While Kelly ended up playing 39 times for Ireland and also captained his country in a 2011 friendly against Uruguay, arguably his fondest memory in green dates back to his time in the Under-19s when he scored the winner against England at the 2002 European Championships, capping a comeback from 2-0 down against a side with numerous future Premier League stalwarts.
"It's still to this day one of the best moments I've ever had in football which is crazy because it's a youth level," he said.
"But we're Irish. Scoring a goal against England is like everything you dream of and I was in England at the time with Spurs.
"We were 2-0 and I remember at half-time, the team talk Brian Kerr gave us, it was like tears in the eyes. I can't actually say what he said because we'd probably get in trouble but tears in your eyes stuff.

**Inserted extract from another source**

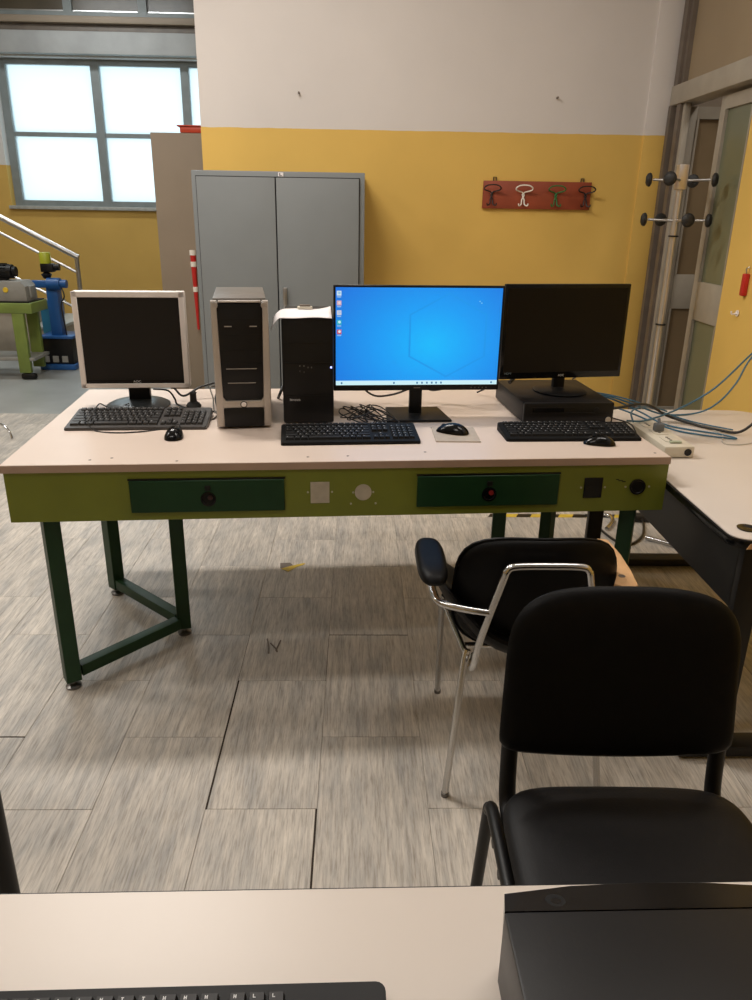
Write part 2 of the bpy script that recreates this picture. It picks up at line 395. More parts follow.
# hall beyond: far wall with window opening X -3.92..-1.2, z 1.50..3.16
wx0, wx1, wz0, wz1 = -4.06, -0.62, 1.50, 3.205
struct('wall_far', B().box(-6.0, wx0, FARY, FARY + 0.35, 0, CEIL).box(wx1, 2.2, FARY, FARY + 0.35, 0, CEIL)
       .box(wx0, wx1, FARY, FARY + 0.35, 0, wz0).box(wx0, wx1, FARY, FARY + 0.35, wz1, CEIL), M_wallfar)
struct('wall_hall', B().box(2.0, 2.2, BACK + 0.16, FARY, 0, CEIL), M_plain)
struct('trim_2', B().box(-6.0, 2.0, FARY - 0.10, FARY - 0.001, 3.225, 3.465, 0.01), M_concrete)
struct('trim_3', B().box(-6.0, 2.0, FARY - 0.04, FARY - 0.001, 3.47, 3.54), M_framedk)
struct('trim_4', B().box(-6.0, 2.0, FARY - 0.12, FARY - 0.001, 3.545, 3.62, 0.01), M_beige)
# window
def frosted():
    m = bpy.data.materials.new('frosted_daylight_glass'); m.use_nodes = True; nt = m.node_tree
    nt.nodes.remove(nt.nodes['Principled BSDF']); out = nt.nodes['Material Output']
    tr = nt.nodes.new('ShaderNodeBsdfTransparent'); tr.inputs[0].default_value = (0.93, 1, 1, 1)
    tl = nt.nodes.new('ShaderNodeBsdfTranslucent'); tl.inputs[0].default_value = (0.9, 0.97, 1, 1)
    mx = nt.nodes.new('ShaderNodeMixShader'); mx.inputs[0].default_value = 0.5
    nt.links.new(tr.outputs[0], mx.inputs[1]); nt.links.new(tl.outputs[0], mx.inputs[2]); nt.links.new(mx.outputs[0], out.inputs[0])
    return m
M_frost = frosted()
win = bpy.data.objects.new('window_1', None); C.objects.link(win); win['kind'] = 'structure'; win.location = (0, FARY + 0.17, 0)
ms = [-3.93, -2.72, -1.53, -0.94]
fr = B().box(wx0, wx1, -0.04, 0.04, wz1 - 0.065, wz1).box(wx0, wx1, -0.04, 0.04, wz0, wz0 + 0.08)
for x, w in ((-4.01, 0.10), (-2.87, 0.105), (-1.765, 0.10), (-0.65, 0.06)):
    fr.box(x - w / 2, x + w / 2, -0.045, 0.045, wz0, wz1)
fr.box(wx0, wx1, -0.035, 0.035, 2.335, 2.385)
fr.obj('window_frame', M_frame, win)
for xa, xb in ((-3.96, -2.9225), (-2.8175, -1.815), (-1.715, -0.68)):
    for za, zb in ((wz0 + 0.08, 2.335), (2.385, wz1 - 0.065)):
        B().box(xa, xb, -0.005, 0.005, za, zb).obj('pane', M_frost, win)
B().box(wx0 - 0.02, wx1, -0.22, -0.035, wz0 - 0.03, wz0 + 0.012, 0.004).obj('window_sill', M_marble, win)
# upper internal window row
w2 = bpy.data.objects.new('window_2', None); C.objects.link(w2); w2['kind'] = 'structure'; w2.location = (0, FARY - 0.02, 0)
xs = [-5.7, -4.81, -3.93, -3.05, -2.17, -1.29, -0.41, 0.47, 1.35]
fr = B().box(-6.0, 2.0, -0.06, 0.0, 3.62, 3.67).box(-6.0, 2.0, -0.06, 0.0, 4.18, 4.3)
for x in xs: fr.box(x - 0.05, x + 0.05, -0.065, 0.0, 3.62, 4.3)
fr.obj('window_frame', M_frame, w2)
for a, c in zip(xs, xs[1:]):
    B().box(a + 0.05, c - 0.05, -0.02, -0.005, 3.67, 4.18).obj('pane', M_updark, w2)
    B().box(a + 0.06, c - 0.06, -0.05, -0.02, 3.672, 3.684).obj('metal_strip', M_steel, w2)

# ------------------------------------------------------------------ doorway on the right
d1 = bpy.data.objects.new('door_1', None); C.objects.link(d1); d1['kind'] = 'structure'; d1.location = (0, 0, 0)
B().box(SIDE - 0.03, SIDE + 0.12, JN, BACK - 0.03, 2.215, 2.335, 0.004).obj('door_head', M_frame2, d1)
jb = B()
for y0, y1, dx in ((4.12, 4.168, -0.035), (4.06, 4.12, 0.01), (4.0, 4.06, -0.02)):
    jb.box(SIDE + dx, SIDE + 0.035, y0, y1, 0, 2.214)
jb.obj('door_jamb', M_framedk, d1)
B().box(SIDE + 0.0, SIDE + 0.04, 3.96, 3.998, 0, 2.214, 0.003).obj('door_jamb', M_frame2, d1)
B().box(SIDE - 0.02, SIDE + 0.12, 4.10, 4.168, 2.336, 3.55).box(SIDE + 0.0, SIDE + 0.06, 4.06, 4.10, 2.336, 3.55).obj('transom_post', M_framedk, d1)
B().box(SIDE + 0.03, SIDE + 0.05, JN, 4.06, 2.336, 3.55).obj('transom_panel', M_transom, d1)
def leaf(name, w, h, glass, loc, rz, fm):
    t = bpy.data.objects.new(name, None); C.objects.link(t); t['kind'] = 'structure'; t.location = loc; t.rotation_euler = (0, 0, rz)
    st = 0.07; f = B().box(0, st, -0.02, 0.02, 0, h, 0.004).box(w - st, w, -0.02, 0.02, 0, h, 0.004)
    f.box(st, w - st, -0.02, 0.02, h - 0.075, h).box(st, w - st, -0.02, 0.02, 0.0, 0.14).box(st, w - st, -0.02, 0.02, 0.87, 1.11, 0.003)
    for za, zb in ((0.14, 0.87), (1.11, h - 0.075)):
        f.box(st, st + 0.014, -0.026, 0.026, za, zb).box(w - st - 0.014, w - st, -0.026, 0.026, za, zb)
    f.obj('leaf_frame', fm, t)
    for za, zb in ((0.14, 0.87), (1.11, h - 0.075)):
        B().box(st + 0.002, w - st - 0.002, -0.006, 0.006, za, zb).obj('pane', glass, t)
    return t
leaf('door_2', 0.50, 2.18, M_glassgreen, (SIDE + 0.055, 3.49, 0.01), -PI / 2, M_frame2)
leaf('door_3', 0.62, 2.19, M_glassbrown, (SIDE + 0.045, 4.04, 0.01), math.radians(-1), M_frame2)
struct('wall_corridor', B().box(4.2, 4.35, 2.0, 6.0, 0, CEIL).box(SIDE + 0.2, 4.2, 2.0, 2.15, 0, CEIL).box(SIDE, 4.2, BACK + 0.161, BACK + 0.3, 0, CEIL), M_beige)

# ------------------------------------------------------------------ ceiling lamps (they light the room; the cool hall pair and the corridor one are added fill)
for i, (x, y, z, pw, colr, lb) in enumerate(LAMPS):
    t = thing('ceiling_light', lb, 'light', (x, y, z), 0, 'ceiling lights')
    B().box(-0.75, 0.75, -0.14, 0.14, 0.03, 0.09, 0.01).obj('housing', M_plain, t)
    B().box(-0.74, 0.74, -0.13, 0.13, 0.005, 0.03).obj('diffuser', M_lamp, t)
    for s in (-0.5, 0.5): B().cyl((s, 0, 0.09), (s, 0, CEIL - z), 0.005, 6).obj('rod', M_steel, t)
    ld = bpy.data.lights.new('lamp', 'AREA'); ld.shape = 'RECTANGLE'; ld.size = 1.5; ld.size_y = 0.3; ld.energy = pw; ld.color = colr
    lo = bpy.data.objects.new('lamp', ld); C.objects.link(lo); lo.parent = t; lo.location = (0, 0, -0.01)

t = thing('ceiling_light', 'added unseen fill light in the corridor beyond the door', 'light', (3.4, 3.3, 3.3), 0, 'ceiling lights')  # invented fixture, added to brighten the dim door leaf and corridor
B().lathe([(0.10, 0.0), (0.14, 0.02), (0.14, 0.05), (0.03, 0.06)]).obj('housing', M_lamp, t)
B().cyl((0, 0, 0.06), (0, 0, CEIL - 3.3), 0.006, 6).obj('rod', M_steel, t)
ld = bpy.data.lights.new('lamp', 'AREA'); ld.shape = 'DISK'; ld.size = 0.3; ld.energy = 10; ld.color = WARM
lo = bpy.data.objects.new('lamp', ld); C.objects.link(lo); lo.parent = t; lo.location = (0, 0, -0.01)

# ------------------------------------------------------------------ grey cabinet
t = thing('metal_cabinet', 'tall grey two-door metal cabinet standing against the yellow wall', 'cabinet', (-0.120, 3.75, 0))
w, h, d = 1.125, 1.742, 0.43
B().box(-w / 2, w / 2, 0.0, d, 0.0, h, 0.006).obj('body', M_cab, t)
B().box(-w / 2 + 0.028, w / 2 - 0.032, -0.006, -0.0005, 0.05, h - 0.032).obj('door_gap', M_cabdk, t)
for s, x0, x1 in ((0, -w / 2 + 0.034, -0.022), (1, -0.014, w / 2 - 0.038)):
    dr = B().box(x0, x1, -0.024, -0.0065, 0.056, h - 0.038, 0.003).obj('door', M_cab, t)
    if s == 1: B().box(x0 + 0.03, x0 + 0.055, -0.05, -0.024, 0.88, 1.02, 0.006).obj('handle', M_steel, dr)
B().box(0.0, 0.034, -0.0075, 0.0, h - 0.03, h - 0.006).obj('sticker', M_paper, t, label='small white paper sticker')
B().box(0.008, 0.014, -0.0085, -0.0075, h - 0.027, h - 0.010).box(0.014, 0.026, -0.0085, -0.0075, h - 0.027, h - 0.024).obj('mark', M_cabdk, t)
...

"And the range of lunatics after half time, I'm not joking, it was unbelievable.
"(My goal) was edge of the box, ball dropped in, I got up a looping header and it lobbed the goalkeeper from the edge of the box. I don't know how it went in and we just went mental. It was unbelievable."
Towell, meanwhile, experienced the 2008 Euros for the Under-17s where he featured in a proverbial group of death against Switzerland and a Spain side which had Thiago Alcantara in it.
Similarly to Kelly, he found his time at the tournament in Turkey to be a bonding experience in a side with future senior internationals Robbie Brady - still going strong as the newly-crowned FAI Men's Player of the Year - Conor Hourihane and Galway United captain Greg Cunningham.
"You go away and you're playing with your mates. I knew all the lads that you mentioned. I'd known Robbie for years and years... Conor Clifford, players like this," he said.
"So to go and literally play with your mates and test yourself against the best players in the world at that time, at that age, it was absolutely incredible."